Republicans find new weapon to lock in power for generations
Senate Majority Leader Mitch McConnell. (Mande Ngan/AFP)

Republicans have turned to a new weapon in their broader strategy to lock in their political power for generations.

GOP lawmakers in Florida, Idaho, South Dakota and other states have passed laws limiting the use of ballot initiatives, which have allowed voters to bypass state legislatures to enact laws that have allowed Democrats in conservative states to advance their agendas, reported the New York Times.

"They have implemented web after web of technicalities and hurdles that make it really hard for community-based groups to qualify for the ballot and counter why ballot initiatives were created in the first place," said Chris Melody Fields Figueredo, executive director of the Ballot Initiative Strategy Center. "This is directly connected to every attack we've seen on our democracy."

Republicans have so far this year introduced 144 bills to restrict the ballot initiative processes in 32 states, and 19 of those have been signed into law by GOP governors.

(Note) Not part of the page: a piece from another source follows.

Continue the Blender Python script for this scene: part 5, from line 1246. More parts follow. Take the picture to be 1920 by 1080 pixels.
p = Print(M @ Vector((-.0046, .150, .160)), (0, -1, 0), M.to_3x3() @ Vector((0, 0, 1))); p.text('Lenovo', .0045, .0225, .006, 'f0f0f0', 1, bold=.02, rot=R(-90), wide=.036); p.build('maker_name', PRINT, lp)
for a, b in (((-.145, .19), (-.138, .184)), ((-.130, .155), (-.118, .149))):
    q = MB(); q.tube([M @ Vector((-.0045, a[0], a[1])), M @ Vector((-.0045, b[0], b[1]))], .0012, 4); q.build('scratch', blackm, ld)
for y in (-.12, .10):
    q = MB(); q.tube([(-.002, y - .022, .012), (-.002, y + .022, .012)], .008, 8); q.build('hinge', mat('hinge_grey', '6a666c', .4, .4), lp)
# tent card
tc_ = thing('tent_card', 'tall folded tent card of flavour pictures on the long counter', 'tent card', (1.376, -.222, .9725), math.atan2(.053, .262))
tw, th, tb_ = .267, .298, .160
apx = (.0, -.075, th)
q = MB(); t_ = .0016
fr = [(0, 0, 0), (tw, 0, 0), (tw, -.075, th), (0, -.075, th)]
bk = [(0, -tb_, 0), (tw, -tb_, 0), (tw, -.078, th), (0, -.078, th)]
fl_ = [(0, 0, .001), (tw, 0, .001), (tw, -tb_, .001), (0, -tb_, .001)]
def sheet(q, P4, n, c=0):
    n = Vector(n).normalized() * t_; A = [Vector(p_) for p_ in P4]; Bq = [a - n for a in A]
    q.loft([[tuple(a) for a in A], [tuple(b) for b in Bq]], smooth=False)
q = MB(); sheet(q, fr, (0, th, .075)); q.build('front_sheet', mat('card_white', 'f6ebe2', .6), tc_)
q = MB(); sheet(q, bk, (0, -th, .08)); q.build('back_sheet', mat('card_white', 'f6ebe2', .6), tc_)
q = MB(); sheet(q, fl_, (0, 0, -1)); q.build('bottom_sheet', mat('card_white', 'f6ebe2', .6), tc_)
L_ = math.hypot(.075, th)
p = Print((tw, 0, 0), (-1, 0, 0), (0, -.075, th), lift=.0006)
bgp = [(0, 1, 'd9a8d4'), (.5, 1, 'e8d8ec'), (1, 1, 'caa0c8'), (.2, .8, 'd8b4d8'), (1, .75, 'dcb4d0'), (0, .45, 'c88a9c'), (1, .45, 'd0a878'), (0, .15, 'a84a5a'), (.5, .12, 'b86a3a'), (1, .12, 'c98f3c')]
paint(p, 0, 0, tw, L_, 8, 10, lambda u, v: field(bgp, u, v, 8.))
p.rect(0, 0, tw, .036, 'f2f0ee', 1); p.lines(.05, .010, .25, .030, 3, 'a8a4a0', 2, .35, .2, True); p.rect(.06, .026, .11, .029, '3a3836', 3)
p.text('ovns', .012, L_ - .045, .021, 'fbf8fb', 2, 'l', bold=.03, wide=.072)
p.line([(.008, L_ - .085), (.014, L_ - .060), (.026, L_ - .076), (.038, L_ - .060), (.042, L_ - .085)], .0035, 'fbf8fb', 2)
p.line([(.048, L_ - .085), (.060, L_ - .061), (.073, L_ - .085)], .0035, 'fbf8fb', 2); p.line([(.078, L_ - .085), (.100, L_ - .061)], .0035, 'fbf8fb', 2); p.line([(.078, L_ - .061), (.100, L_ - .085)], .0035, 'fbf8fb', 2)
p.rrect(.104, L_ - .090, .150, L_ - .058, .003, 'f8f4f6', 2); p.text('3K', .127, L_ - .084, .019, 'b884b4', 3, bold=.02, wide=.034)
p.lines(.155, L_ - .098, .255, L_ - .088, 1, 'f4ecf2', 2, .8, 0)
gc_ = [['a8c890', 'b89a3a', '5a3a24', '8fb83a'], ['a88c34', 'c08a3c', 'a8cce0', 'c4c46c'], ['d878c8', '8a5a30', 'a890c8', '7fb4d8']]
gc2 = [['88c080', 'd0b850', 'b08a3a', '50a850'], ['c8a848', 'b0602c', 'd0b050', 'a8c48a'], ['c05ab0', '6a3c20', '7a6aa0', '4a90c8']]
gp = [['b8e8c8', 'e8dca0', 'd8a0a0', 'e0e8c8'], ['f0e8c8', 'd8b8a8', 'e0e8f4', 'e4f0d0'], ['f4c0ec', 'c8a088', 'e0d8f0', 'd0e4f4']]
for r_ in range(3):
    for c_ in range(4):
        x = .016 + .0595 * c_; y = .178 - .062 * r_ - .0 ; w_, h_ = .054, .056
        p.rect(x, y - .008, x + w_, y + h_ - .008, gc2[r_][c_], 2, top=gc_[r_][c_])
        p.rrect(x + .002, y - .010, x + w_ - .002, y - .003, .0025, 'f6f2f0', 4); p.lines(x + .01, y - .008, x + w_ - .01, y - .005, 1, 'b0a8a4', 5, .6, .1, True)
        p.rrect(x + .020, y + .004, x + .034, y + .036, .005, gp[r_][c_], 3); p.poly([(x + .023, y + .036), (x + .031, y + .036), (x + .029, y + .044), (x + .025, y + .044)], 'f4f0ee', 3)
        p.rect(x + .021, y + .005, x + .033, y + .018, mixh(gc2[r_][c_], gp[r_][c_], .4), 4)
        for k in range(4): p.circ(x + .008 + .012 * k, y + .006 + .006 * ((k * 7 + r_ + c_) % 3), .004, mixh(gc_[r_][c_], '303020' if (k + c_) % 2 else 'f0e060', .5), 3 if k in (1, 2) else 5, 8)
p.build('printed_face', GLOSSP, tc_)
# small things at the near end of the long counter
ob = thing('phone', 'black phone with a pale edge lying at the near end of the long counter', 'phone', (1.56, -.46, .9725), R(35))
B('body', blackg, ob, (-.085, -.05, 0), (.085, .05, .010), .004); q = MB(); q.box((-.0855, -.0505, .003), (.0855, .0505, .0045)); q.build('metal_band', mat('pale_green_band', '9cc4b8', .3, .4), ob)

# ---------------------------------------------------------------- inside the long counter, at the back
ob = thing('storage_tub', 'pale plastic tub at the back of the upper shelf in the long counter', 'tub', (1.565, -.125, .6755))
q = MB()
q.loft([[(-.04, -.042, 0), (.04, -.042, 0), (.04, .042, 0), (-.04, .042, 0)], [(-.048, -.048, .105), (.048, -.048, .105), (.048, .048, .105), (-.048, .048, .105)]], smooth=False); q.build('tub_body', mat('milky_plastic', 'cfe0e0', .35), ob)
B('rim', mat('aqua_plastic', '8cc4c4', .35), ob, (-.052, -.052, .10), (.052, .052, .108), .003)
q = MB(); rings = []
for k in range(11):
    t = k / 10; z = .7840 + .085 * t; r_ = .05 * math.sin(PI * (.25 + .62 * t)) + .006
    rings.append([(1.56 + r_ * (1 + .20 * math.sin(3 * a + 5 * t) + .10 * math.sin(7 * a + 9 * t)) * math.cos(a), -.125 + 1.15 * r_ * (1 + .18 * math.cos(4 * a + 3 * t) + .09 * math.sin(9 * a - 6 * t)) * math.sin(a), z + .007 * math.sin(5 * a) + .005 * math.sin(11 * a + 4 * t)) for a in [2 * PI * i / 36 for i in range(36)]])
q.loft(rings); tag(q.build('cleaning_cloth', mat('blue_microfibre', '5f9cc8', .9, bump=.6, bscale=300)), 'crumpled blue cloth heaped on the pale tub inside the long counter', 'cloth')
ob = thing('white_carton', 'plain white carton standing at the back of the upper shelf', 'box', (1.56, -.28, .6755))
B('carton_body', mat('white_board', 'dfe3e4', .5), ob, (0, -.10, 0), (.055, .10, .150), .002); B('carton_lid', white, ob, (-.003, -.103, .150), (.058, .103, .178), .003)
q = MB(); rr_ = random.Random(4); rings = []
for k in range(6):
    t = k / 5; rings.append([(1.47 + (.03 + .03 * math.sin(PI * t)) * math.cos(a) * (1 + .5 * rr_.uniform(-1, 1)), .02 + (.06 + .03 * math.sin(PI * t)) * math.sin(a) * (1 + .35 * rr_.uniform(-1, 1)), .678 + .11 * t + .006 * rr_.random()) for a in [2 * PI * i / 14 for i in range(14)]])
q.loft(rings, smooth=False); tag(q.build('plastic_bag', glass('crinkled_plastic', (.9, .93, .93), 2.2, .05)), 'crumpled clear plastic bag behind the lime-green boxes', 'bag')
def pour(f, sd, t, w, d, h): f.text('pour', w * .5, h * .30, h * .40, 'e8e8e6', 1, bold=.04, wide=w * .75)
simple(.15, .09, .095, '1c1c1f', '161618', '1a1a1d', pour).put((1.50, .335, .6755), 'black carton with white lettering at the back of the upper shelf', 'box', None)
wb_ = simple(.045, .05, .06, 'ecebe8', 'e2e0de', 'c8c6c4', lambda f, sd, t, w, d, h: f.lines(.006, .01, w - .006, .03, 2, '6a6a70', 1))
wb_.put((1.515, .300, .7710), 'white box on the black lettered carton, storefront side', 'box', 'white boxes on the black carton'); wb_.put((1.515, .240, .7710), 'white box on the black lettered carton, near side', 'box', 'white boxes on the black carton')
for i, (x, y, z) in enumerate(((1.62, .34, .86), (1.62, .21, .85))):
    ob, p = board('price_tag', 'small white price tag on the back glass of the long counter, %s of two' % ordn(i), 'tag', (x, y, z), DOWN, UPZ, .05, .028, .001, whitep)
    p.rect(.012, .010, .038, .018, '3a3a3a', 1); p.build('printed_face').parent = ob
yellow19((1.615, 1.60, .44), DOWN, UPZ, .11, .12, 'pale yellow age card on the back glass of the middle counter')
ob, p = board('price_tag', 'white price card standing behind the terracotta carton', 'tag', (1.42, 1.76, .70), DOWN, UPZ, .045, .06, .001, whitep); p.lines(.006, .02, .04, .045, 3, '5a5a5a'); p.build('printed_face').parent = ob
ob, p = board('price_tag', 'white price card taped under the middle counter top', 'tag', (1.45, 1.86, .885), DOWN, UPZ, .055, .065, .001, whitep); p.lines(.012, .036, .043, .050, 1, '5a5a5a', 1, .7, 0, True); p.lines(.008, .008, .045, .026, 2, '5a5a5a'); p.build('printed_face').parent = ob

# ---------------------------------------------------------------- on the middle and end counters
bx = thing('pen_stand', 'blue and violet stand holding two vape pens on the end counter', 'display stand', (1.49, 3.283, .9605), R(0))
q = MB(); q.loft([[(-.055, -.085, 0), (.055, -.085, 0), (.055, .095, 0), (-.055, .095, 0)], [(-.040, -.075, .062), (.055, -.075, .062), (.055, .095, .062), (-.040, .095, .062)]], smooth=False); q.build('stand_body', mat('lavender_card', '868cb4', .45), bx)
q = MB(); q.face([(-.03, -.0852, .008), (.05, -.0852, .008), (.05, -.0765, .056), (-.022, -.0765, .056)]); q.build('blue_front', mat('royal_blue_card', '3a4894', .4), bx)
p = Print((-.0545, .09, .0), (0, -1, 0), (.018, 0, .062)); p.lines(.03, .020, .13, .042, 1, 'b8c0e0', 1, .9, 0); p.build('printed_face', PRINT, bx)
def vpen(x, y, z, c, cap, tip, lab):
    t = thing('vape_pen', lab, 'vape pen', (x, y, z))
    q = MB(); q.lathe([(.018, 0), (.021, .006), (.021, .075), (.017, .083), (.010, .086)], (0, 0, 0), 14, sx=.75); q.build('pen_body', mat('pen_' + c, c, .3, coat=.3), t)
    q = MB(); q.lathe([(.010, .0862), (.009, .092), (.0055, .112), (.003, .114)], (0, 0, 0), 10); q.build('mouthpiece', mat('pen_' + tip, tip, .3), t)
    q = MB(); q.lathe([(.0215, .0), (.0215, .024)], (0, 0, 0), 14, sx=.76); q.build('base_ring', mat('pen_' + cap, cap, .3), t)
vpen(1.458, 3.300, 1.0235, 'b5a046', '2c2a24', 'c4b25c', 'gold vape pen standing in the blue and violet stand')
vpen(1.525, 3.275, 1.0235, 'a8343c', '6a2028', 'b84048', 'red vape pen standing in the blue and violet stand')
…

GOP legislators in three states have asked voters to approve ballot initiatives that would limit their own right to do the same thing in future elections.

"Republicans have every statewide office, 85 percent of the Legislature and every constitutional office," said Reynold Nesiba, one of three Democrats in South Dakota's 35-member state Senate. "The one place where Democrats can make progress is through the initiated measure process, and the Republicans want to take that away, too."

GOP sponsors haven't been shy about explaining why they're introducing new measures aimed at making it harder to get initiatives on the ballot or harder to pass if they make it before voters.

"I don't dispute that it will be more difficult to put a referendum on the ballot under the statute, but that's the point," said state Sen. Ray Rodrigues, a Republican who sponsored a bill aimed at ballot initiatives.